H: We did a bit of a test. We spoke about the main themes of Teorema, the discordant [score] that [composer Ennio] Morricone had created for that film and just how avant-garde and strange it was. I was just playing around with those ideas and riffing off that. The first thing was I made a demo; I created a piece of music with all that in mind, put it through all my synths and stuff and sent it to Bruce. It was quite clearly going to work.

Had you seen any of the film before that? Or seen any of the script?

H: I hadn’t, but weirdly my friend and I had watched Teorema on a streaming platform three days before. We sat up and were like: “What is this queer film with Terence Stamp by Pasolini that we hadn’t seen?” We watched it and it was so crazy; we loved it and were really gagged by this film. Then, literally three days later, Bruce and I had the conversation and he said that The Visitor was a reimagining of it.

B: That’s synchronicity. Also, in Morricone’s original score, he tried to update the music to the 60s and used this weird interpretation of pop music at the time. A few tracks are almost like British club music from then, especially when The Visitor arrives and the music playing in the house is this weird, bouncy pop song. That was something I talked about with Hannah. I thought techno music would be appropriate because it’s a more contemporary interpretation of that kind of pop music.

Hannah, did you base the music you made on the original score at all?

H: The main theme, which recurs throughout the film, was based on that original score. Then all of the sex scenes have techno – some of those tracks I had made already. Bruce had sent me a load of amazing references from obscure 70s movies, like John Barry’s score for The Day of the Locust, John Carpenter’s The Thing and Invasion of the Body Snatchers composed by Denny Zeitlin. So I had this idea of what he wanted: quirky, quite camp and trying to interpret the pop side of Morricone’s score through some modern ways that weren’t just techno.

“Much of my work over the past ten years has been about the overlap of religious and sexual ecstasy and how similar they are” – Bruce LaBruce

How different is the process of making a whole film soundtrack compared to a club banger?

B: I wanted her to go back and forth between techno that drives all the sex scenes and more traditional ideas of soundtrack music, which is more atmospheric, orchestral and without a driving beat or rhythm, that relates to the characters and the pauses between the sex scenes.

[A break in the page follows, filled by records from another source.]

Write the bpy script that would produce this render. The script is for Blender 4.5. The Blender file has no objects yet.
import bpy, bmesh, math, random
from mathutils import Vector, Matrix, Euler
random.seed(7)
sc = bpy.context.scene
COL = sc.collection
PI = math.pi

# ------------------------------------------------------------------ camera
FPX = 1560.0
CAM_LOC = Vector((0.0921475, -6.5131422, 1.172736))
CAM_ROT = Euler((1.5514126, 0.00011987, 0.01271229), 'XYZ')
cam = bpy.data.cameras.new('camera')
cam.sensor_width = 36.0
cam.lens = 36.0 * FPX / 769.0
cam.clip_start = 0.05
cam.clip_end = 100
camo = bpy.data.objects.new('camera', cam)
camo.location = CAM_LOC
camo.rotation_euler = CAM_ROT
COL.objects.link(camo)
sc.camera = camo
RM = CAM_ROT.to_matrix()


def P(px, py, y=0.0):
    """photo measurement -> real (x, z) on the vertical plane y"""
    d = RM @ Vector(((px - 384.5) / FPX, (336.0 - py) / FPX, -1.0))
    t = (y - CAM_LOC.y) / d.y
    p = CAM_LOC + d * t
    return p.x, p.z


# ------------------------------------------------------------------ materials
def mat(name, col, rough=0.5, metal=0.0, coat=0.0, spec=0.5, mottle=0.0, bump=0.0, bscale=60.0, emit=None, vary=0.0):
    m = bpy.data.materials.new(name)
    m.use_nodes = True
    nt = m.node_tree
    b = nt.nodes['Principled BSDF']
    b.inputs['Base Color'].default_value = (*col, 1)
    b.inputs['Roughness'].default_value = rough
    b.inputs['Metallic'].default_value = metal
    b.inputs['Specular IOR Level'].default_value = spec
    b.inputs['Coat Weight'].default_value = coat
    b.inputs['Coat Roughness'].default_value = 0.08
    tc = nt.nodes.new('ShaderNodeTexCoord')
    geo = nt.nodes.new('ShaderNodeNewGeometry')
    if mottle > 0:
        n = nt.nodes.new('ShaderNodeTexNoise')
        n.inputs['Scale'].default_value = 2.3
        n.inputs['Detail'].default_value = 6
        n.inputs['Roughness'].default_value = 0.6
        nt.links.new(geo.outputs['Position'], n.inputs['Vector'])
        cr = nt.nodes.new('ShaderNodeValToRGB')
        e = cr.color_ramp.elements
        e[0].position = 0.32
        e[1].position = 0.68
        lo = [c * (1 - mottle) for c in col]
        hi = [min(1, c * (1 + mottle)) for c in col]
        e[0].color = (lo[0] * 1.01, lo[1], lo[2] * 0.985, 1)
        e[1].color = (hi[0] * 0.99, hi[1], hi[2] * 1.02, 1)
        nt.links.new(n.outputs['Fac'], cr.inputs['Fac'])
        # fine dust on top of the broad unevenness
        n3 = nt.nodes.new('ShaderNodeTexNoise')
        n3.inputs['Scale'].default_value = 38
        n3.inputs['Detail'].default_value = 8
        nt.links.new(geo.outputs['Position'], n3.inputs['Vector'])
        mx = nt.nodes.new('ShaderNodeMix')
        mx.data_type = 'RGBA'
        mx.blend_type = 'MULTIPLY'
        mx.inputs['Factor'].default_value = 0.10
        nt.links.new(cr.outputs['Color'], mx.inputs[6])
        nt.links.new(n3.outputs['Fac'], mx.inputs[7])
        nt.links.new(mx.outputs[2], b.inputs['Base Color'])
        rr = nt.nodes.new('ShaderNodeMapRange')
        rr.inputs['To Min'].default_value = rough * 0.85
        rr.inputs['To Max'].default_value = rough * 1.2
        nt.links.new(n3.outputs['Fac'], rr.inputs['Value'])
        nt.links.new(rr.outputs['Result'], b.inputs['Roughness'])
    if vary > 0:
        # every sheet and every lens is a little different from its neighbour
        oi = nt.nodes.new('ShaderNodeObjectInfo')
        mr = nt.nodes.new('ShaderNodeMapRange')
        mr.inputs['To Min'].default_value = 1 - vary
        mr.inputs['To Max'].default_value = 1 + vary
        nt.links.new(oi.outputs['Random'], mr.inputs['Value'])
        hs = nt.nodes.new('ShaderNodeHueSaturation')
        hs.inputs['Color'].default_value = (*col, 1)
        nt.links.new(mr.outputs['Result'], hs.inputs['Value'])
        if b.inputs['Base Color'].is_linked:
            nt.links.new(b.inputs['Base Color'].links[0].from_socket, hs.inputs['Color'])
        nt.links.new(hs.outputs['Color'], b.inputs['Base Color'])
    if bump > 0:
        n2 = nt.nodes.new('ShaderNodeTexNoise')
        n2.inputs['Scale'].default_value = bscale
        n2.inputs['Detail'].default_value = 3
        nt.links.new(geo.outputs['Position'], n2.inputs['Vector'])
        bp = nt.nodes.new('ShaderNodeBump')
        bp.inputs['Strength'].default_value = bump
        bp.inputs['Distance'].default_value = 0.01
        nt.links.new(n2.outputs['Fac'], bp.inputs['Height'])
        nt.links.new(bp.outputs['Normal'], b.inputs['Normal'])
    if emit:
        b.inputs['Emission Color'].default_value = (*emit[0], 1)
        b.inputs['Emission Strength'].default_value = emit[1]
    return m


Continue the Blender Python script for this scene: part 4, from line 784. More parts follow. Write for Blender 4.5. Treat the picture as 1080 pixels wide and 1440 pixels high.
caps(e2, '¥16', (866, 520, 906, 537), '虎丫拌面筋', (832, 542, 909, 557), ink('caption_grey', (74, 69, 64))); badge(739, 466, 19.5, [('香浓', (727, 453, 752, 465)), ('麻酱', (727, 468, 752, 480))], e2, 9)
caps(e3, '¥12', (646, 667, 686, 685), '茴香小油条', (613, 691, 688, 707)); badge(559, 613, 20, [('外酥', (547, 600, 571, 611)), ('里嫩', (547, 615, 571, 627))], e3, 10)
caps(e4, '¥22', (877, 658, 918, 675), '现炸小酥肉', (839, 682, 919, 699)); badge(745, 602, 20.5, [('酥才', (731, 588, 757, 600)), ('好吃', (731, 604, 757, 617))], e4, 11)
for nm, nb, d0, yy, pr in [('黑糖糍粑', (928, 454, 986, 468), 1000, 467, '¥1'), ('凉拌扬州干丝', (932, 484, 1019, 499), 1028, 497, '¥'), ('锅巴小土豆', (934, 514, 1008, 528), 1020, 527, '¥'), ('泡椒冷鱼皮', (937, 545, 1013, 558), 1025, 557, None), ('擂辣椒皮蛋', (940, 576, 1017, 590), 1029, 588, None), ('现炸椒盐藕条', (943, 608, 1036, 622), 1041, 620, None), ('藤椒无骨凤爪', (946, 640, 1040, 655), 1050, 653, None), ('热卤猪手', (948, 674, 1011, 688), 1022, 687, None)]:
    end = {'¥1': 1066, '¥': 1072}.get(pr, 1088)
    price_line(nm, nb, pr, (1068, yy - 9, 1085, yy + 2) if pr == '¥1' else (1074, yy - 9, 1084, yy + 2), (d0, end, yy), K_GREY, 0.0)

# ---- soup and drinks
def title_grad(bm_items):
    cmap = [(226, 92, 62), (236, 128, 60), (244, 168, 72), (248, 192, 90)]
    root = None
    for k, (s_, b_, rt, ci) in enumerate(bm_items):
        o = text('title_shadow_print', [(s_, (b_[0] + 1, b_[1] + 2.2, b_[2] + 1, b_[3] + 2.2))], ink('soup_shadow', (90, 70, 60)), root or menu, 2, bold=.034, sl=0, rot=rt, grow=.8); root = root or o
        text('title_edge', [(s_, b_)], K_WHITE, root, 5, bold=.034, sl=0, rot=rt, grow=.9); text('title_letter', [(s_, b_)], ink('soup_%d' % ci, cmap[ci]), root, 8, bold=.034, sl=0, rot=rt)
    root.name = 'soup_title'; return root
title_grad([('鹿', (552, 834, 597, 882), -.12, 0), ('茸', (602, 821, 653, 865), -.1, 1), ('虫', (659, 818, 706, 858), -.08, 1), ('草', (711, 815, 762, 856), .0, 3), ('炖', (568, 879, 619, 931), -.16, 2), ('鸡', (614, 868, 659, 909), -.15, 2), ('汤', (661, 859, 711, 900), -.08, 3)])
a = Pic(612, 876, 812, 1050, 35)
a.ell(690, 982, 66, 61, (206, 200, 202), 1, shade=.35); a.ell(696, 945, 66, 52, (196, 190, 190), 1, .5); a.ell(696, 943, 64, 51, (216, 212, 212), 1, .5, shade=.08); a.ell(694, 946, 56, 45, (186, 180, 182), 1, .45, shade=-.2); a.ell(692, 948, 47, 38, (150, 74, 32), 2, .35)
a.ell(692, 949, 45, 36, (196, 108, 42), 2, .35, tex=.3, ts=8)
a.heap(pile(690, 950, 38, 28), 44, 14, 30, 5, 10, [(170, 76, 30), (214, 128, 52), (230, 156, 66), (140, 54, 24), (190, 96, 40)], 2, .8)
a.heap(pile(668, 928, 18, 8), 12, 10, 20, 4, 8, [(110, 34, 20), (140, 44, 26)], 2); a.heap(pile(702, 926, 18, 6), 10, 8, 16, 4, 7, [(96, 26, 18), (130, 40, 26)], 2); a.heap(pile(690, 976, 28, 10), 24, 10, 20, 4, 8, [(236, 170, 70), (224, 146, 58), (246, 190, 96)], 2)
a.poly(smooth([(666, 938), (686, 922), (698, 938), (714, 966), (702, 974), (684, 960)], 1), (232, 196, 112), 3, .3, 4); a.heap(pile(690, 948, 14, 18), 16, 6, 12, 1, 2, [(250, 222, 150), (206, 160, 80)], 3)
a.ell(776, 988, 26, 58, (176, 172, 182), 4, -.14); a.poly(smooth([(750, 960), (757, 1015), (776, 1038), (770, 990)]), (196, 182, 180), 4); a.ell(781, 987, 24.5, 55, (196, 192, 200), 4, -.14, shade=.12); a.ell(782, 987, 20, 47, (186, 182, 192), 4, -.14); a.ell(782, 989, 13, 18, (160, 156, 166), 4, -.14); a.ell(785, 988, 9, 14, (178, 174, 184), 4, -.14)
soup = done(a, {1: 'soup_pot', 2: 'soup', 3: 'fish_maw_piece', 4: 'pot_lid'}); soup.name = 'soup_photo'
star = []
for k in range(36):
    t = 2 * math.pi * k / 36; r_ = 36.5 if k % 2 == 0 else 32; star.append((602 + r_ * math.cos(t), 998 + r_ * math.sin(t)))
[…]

H: I really love making those kinds of atmospheres. It’s so abstract and it’s not like making a club banger at all. I love how free those kinds of soundscapes can be, just tweaking them to fit what’s happening. It’s more like DJing, because you’re absorbing the atmosphere on screen and interpreting that through music and sounds. It’s like taking in the feeling in the room and the crowd, so it’s a similar process.

Of course, there’s a lot of sex scenes in the film. Bruce, why do you think club music works so well for that?

B: It’s a [play on] a bit of a porn convention. A lot of modern porn does use driving music, especially since narrative has become less important in a lot of industry porn; they treat it almost like a music video. So that’s the idea of having music that constantly has a beat in the background – it facilitates the sex in a way. 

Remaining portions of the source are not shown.